Our Sun; Image by NASA

Prerequisites for this class are two semesters of physics and two semesters of calculus. Previous study of modern physics is a must. I will briefly review physical principles as we need them, but assume that you have seen them before. I will also assume familiarity with vector calculus. Some of the assignments may involve a bit of computation that can be done with programs like Excel, Google Spreadsheets, Maple, Matlab, or Mathematica. Note that Physics 341 is not a prerequisite for Physics 342; the two courses are designed to be complementary, but independent.

Galaxies and Galaxy Dynamics

Graduate level course PHYS 607 (Spring 2020)

The primary aim of this course is to establish a strong foundation of knowledge and techniques used to interpret the properties, characteristics, and dynamics of galaxies, including our own Milky Way Galaxy, galaxies in the nearby Universe, and galaxies in the distant Universe.

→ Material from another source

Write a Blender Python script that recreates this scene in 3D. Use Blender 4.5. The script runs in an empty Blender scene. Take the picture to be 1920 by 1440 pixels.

By the end of the course students should be able to:

build a simple stellar population synthesis model for galaxies’ integrated starlight
identify different characteristics and origins of galaxies’ components and describe how they are measured
describe the evolution of gas across different temperatures, densities, and scales
diagram stellar orbits in a galaxy’s gravitational potential
concept map the theory of galaxy formation and evolution
formulate and pose fundamental questions about galaxy formation and evolution

NGC 4449; Image by McQuinn et al. (2019)

Practice Goals:

In addition to the primary learning objectives listed above, this course’s philosophy is based on the empirically validated idea that the best learning happens through applied practice. Therefore, the primary mode of assessment in this course will not be through memorization of material, but rather through the application of knowledge and understanding to applied research problems. By the end of this course, students should be able to:

be proficient in discussing the tools of an observational astronomer
solve problems computationally, and make appropriate approximations as needed
read and synthesize material from review papers with present-day literature
write a scientific proposal
share, talk, and express informed opinions about galaxies with colleagues

Pre-requisites and Core Requirements:

This is a core graduate course, targeted at astronomy graduate students who wish to gain a practical knowledge of the study of galaxy formation and evolution. I will assume that students have a general knowledge of stellar evolution and a rudimentary understanding of cosmology. I will also assume students have a strong grasp on basic computer programming (the language does not matter, but python use is encouraged), calculus, and mathematical modeling.